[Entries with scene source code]
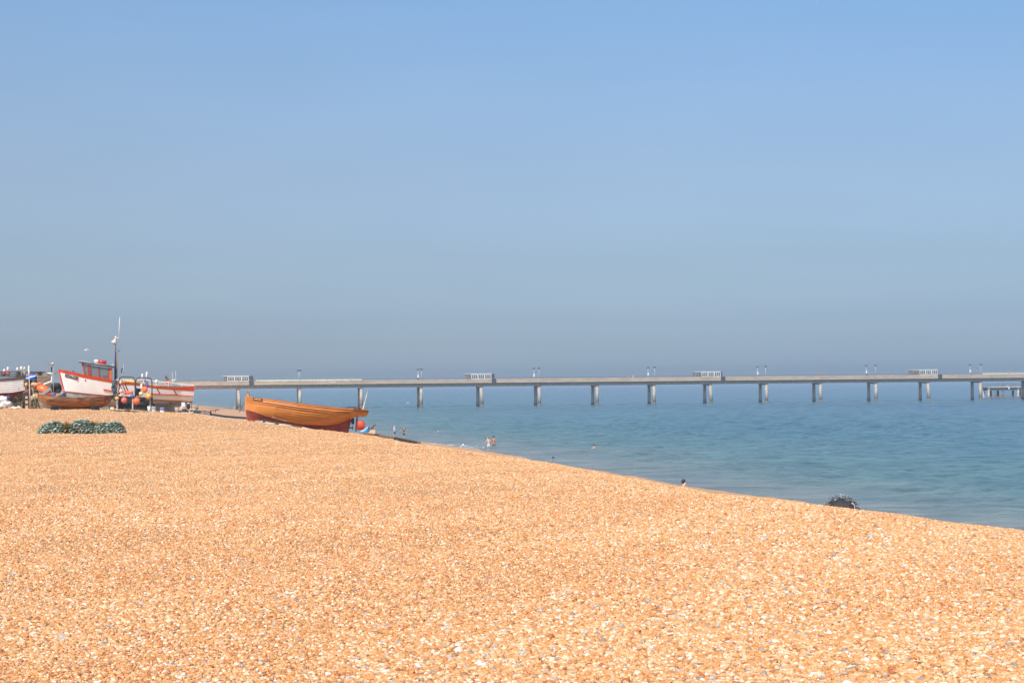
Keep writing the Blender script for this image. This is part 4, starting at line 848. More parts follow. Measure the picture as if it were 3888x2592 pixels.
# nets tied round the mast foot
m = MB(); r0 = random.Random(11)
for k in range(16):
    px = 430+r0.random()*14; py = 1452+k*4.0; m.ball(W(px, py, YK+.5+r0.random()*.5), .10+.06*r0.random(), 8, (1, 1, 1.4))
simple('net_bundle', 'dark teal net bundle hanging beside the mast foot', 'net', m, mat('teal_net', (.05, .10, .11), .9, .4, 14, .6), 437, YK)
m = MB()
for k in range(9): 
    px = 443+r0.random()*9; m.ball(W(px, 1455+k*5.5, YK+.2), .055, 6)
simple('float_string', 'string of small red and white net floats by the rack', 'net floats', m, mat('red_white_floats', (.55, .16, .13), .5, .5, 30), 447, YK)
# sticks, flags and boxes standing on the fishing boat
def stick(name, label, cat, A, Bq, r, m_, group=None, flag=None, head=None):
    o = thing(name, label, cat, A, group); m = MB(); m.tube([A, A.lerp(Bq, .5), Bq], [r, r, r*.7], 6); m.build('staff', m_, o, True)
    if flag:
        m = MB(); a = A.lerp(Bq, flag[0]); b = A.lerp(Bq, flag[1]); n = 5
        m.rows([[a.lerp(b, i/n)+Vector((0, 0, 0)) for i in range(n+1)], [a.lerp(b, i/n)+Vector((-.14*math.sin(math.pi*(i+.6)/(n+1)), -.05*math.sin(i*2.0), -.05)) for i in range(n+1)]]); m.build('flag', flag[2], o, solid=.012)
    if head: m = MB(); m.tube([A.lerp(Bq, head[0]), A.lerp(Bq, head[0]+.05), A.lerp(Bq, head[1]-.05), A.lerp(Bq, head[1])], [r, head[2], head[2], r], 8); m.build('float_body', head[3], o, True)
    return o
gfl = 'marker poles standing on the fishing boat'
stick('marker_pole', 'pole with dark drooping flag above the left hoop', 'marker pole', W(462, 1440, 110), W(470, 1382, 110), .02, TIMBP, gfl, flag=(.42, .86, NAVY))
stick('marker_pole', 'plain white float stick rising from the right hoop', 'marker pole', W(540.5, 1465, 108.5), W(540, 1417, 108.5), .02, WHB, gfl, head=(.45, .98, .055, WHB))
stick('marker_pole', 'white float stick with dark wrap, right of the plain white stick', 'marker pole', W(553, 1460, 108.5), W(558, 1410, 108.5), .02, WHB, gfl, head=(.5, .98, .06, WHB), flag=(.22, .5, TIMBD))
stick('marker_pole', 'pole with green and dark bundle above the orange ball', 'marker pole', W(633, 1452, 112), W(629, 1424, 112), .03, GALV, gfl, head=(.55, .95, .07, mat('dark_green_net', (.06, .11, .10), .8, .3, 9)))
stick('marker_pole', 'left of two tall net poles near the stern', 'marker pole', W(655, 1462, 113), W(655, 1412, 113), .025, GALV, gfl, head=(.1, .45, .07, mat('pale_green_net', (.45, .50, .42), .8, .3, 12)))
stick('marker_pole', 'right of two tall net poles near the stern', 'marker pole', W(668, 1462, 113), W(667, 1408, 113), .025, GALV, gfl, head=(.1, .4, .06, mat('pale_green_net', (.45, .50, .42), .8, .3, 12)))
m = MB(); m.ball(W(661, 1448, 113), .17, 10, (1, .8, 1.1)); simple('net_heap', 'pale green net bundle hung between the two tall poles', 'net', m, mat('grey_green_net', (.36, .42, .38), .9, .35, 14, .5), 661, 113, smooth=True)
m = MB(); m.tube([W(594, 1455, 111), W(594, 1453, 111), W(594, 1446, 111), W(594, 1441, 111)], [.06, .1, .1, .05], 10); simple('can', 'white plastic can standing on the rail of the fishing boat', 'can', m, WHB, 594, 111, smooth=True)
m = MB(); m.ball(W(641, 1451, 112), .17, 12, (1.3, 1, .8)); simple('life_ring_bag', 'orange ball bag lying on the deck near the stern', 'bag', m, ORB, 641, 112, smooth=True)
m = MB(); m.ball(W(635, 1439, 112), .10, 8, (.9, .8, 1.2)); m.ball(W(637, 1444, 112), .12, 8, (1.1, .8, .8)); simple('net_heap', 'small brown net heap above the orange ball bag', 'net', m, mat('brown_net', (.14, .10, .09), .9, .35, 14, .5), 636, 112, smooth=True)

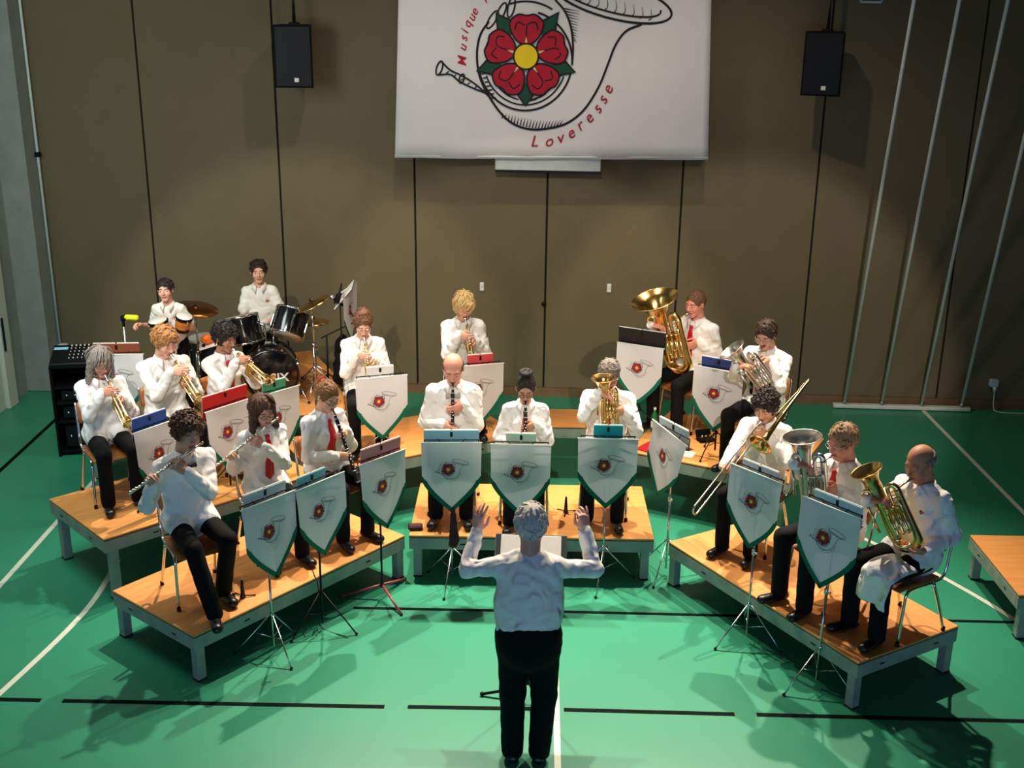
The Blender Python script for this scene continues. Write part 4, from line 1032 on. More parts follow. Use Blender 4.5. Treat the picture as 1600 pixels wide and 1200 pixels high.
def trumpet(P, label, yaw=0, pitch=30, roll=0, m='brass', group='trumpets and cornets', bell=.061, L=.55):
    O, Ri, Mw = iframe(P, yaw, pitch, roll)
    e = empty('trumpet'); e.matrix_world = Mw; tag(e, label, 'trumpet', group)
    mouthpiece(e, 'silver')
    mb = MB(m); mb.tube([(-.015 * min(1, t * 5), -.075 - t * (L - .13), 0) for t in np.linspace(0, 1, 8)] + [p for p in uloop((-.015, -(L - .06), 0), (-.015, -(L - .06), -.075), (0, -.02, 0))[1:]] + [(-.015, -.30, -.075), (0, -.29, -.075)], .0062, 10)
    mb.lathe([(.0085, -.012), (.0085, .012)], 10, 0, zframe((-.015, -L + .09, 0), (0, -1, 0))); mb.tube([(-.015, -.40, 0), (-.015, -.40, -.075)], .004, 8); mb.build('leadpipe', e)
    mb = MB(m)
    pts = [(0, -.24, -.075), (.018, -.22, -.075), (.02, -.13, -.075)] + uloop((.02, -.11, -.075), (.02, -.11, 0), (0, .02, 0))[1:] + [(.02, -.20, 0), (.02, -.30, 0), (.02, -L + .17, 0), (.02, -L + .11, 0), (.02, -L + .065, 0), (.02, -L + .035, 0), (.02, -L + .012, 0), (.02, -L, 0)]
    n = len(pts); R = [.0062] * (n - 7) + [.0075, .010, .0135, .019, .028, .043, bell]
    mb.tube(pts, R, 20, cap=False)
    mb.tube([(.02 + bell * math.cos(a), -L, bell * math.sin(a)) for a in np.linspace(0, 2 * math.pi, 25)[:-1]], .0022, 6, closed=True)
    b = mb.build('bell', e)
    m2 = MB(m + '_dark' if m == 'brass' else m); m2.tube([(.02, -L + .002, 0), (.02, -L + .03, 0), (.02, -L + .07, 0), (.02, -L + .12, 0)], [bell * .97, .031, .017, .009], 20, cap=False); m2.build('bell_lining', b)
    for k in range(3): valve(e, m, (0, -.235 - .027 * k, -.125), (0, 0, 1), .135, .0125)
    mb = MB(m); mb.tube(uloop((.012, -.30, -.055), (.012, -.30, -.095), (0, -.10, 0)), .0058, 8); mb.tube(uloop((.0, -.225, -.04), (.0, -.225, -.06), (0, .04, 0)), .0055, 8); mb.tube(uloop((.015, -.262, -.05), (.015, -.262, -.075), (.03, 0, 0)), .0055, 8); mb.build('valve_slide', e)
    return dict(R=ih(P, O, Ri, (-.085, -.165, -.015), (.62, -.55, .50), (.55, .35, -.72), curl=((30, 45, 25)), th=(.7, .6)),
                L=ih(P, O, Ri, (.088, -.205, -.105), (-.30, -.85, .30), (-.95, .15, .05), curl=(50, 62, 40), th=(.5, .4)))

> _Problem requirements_
Write out all the entries again, word for word, and print no images.

> _Task answer_
Keep writing the Blender script for this image. This is part 4, starting at line 848. More parts follow. Measure the picture as if it were 3888x2592 pixels.
# nets tied round the mast foot
m = MB(); r0 = random.Random(11)
for k in range(16):
    px = 430+r0.random()*14; py = 1452+k*4.0; m.ball(W(px, py, YK+.5+r0.random()*.5), .10+.06*r0.random(), 8, (1, 1, 1.4))
simple('net_bundle', 'dark teal net bundle hanging beside the mast foot', 'net', m, mat('teal_net', (.05, .10, .11), .9, .4, 14, .6), 437, YK)
m = MB()
for k in range(9): 
    px = 443+r0.random()*9; m.ball(W(px, 1455+k*5.5, YK+.2), .055, 6)
simple('float_string', 'string of small red and white net floats by the rack', 'net floats', m, mat('red_white_floats', (.55, .16, .13), .5, .5, 30), 447, YK)
# sticks, flags and boxes standing on the fishing boat
def stick(name, label, cat, A, Bq, r, m_, group=None, flag=None, head=None):
    o = thing(name, label, cat, A, group); m = MB(); m.tube([A, A.lerp(Bq, .5), Bq], [r, r, r*.7], 6); m.build('staff', m_, o, True)
    if flag:
        m = MB(); a = A.lerp(Bq, flag[0]); b = A.lerp(Bq, flag[1]); n = 5
        m.rows([[a.lerp(b, i/n)+Vector((0, 0, 0)) for i in range(n+1)], [a.lerp(b, i/n)+Vector((-.14*math.sin(math.pi*(i+.6)/(n+1)), -.05*math.sin(i*2.0), -.05)) for i in range(n+1)]]); m.build('flag', flag[2], o, solid=.012)
    if head: m = MB(); m.tube([A.lerp(Bq, head[0]), A.lerp(Bq, head[0]+.05), A.lerp(Bq, head[1]-.05), A.lerp(Bq, head[1])], [r, head[2], head[2], r], 8); m.build('float_body', head[3], o, True)
    return o
gfl = 'marker poles standing on the fishing boat'
stick('marker_pole', 'pole with dark drooping flag above the left hoop', 'marker pole', W(462, 1440, 110), W(470, 1382, 110), .02, TIMBP, gfl, flag=(.42, .86, NAVY))
stick('marker_pole', 'plain white float stick rising from the right hoop', 'marker pole', W(540.5, 1465, 108.5), W(540, 1417, 108.5), .02, WHB, gfl, head=(.45, .98, .055, WHB))
stick('marker_pole', 'white float stick with dark wrap, right of the plain white stick', 'marker pole', W(553, 1460, 108.5), W(558, 1410, 108.5), .02, WHB, gfl, head=(.5, .98, .06, WHB), flag=(.22, .5, TIMBD))
stick('marker_pole', 'pole with green and dark bundle above the orange ball', 'marker pole', W(633, 1452, 112), W(629, 1424, 112), .03, GALV, gfl, head=(.55, .95, .07, mat('dark_green_net', (.06, .11, .10), .8, .3, 9)))
stick('marker_pole', 'left of two tall net poles near the stern', 'marker pole', W(655, 1462, 113), W(655, 1412, 113), .025, GALV, gfl, head=(.1, .45, .07, mat('pale_green_net', (.45, .50, .42), .8, .3, 12)))
stick('marker_pole', 'right of two tall net poles near the stern', 'marker pole', W(668, 1462, 113), W(667, 1408, 113), .025, GALV, gfl, head=(.1, .4, .06, mat('pale_green_net', (.45, .50, .42), .8, .3, 12)))
m = MB(); m.ball(W(661, 1448, 113), .17, 10, (1, .8, 1.1)); simple('net_heap', 'pale green net bundle hung between the two tall poles', 'net', m, mat('grey_green_net', (.36, .42, .38), .9, .35, 14, .5), 661, 113, smooth=True)
m = MB(); m.tube([W(594, 1455, 111), W(594, 1453, 111), W(594, 1446, 111), W(594, 1441, 111)], [.06, .1, .1, .05], 10); simple('can', 'white plastic can standing on the rail of the fishing boat', 'can', m, WHB, 594, 111, smooth=True)
m = MB(); m.ball(W(641, 1451, 112), .17, 12, (1.3, 1, .8)); simple('life_ring_bag', 'orange ball bag lying on the deck near the stern', 'bag', m, ORB, 641, 112, smooth=True)
m = MB(); m.ball(W(635, 1439, 112), .10, 8, (.9, .8, 1.2)); m.ball(W(637, 1444, 112), .12, 8, (1.1, .8, .8)); simple('net_heap', 'small brown net heap above the orange ball bag', 'net', m, mat('brown_net', (.14, .10, .09), .9, .35, 14, .5), 636, 112, smooth=True)

The Blender Python script for this scene continues. Write part 4, from line 1032 on. More parts follow. Use Blender 4.5. Treat the picture as 1600 pixels wide and 1200 pixels high.
def trumpet(P, label, yaw=0, pitch=30, roll=0, m='brass', group='trumpets and cornets', bell=.061, L=.55):
    O, Ri, Mw = iframe(P, yaw, pitch, roll)
    e = empty('trumpet'); e.matrix_world = Mw; tag(e, label, 'trumpet', group)
    mouthpiece(e, 'silver')
    mb = MB(m); mb.tube([(-.015 * min(1, t * 5), -.075 - t * (L - .13), 0) for t in np.linspace(0, 1, 8)] + [p for p in uloop((-.015, -(L - .06), 0), (-.015, -(L - .06), -.075), (0, -.02, 0))[1:]] + [(-.015, -.30, -.075), (0, -.29, -.075)], .0062, 10)
    mb.lathe([(.0085, -.012), (.0085, .012)], 10, 0, zframe((-.015, -L + .09, 0), (0, -1, 0))); mb.tube([(-.015, -.40, 0), (-.015, -.40, -.075)], .004, 8); mb.build('leadpipe', e)
    mb = MB(m)
    pts = [(0, -.24, -.075), (.018, -.22, -.075), (.02, -.13, -.075)] + uloop((.02, -.11, -.075), (.02, -.11, 0), (0, .02, 0))[1:] + [(.02, -.20, 0), (.02, -.30, 0), (.02, -L + .17, 0), (.02, -L + .11, 0), (.02, -L + .065, 0), (.02, -L + .035, 0), (.02, -L + .012, 0), (.02, -L, 0)]
    n = len(pts); R = [.0062] * (n - 7) + [.0075, .010, .0135, .019, .028, .043, bell]
    mb.tube(pts, R, 20, cap=False)
    mb.tube([(.02 + bell * math.cos(a), -L, bell * math.sin(a)) for a in np.linspace(0, 2 * math.pi, 25)[:-1]], .0022, 6, closed=True)
    b = mb.build('bell', e)
    m2 = MB(m + '_dark' if m == 'brass' else m); m2.tube([(.02, -L + .002, 0), (.02, -L + .03, 0), (.02, -L + .07, 0), (.02, -L + .12, 0)], [bell * .97, .031, .017, .009], 20, cap=False); m2.build('bell_lining', b)
    for k in range(3): valve(e, m, (0, -.235 - .027 * k, -.125), (0, 0, 1), .135, .0125)
    mb = MB(m); mb.tube(uloop((.012, -.30, -.055), (.012, -.30, -.095), (0, -.10, 0)), .0058, 8); mb.tube(uloop((.0, -.225, -.04), (.0, -.225, -.06), (0, .04, 0)), .0055, 8); mb.tube(uloop((.015, -.262, -.05), (.015, -.262, -.075), (.03, 0, 0)), .0055, 8); mb.build('valve_slide', e)
    return dict(R=ih(P, O, Ri, (-.085, -.165, -.015), (.62, -.55, .50), (.55, .35, -.72), curl=((30, 45, 25)), th=(.7, .6)),
                L=ih(P, O, Ri, (.088, -.205, -.105), (-.30, -.85, .30), (-.95, .15, .05), curl=(50, 62, 40), th=(.5, .4)))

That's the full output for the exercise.